Highsmith uses the art world with precision. The Derwatt forgery ring is a satire of how markets create and sustain value in cultural objects — the paintings are believed to be genuine because people want them to be, because the system of authentication is itself a kind of confidence game. Ripley's genius is that he understands how social reality is constructed and participates in its maintenance with the same cool intelligence he applies to everything else.

Readers who need The Talented Mr. Ripley's sense of momentum and social climbing may find this entry slightly flatter — Ripley is comfortable, and comfort is less dramatically interesting than aspiration.
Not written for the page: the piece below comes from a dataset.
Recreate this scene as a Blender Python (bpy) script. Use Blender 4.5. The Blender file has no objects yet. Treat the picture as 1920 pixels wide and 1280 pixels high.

But as a study of how a moral void sustains a very pleasant existence, it is Highsmith at her most controlled and her most darkly funny. It works best read in sequence with the first novel.

The big ideas

  1. 1.

    Highsmith's second Ripley novel asks what happens when a psychopath achieves comfort: the answer is that comfort doesn't change anything fundamental, it just changes what he has to protect.

  2. 2.

    The Derwatt forgery plot is a precise satire of the art market — paintings are worth what the market believes they are worth, and belief is something Ripley knows how to manufacture.

  3. 3.

    Violence in this novel is maintenance, not ambition. Ripley kills to preserve his life, not to transform it, and that distinction is what makes it most chilling.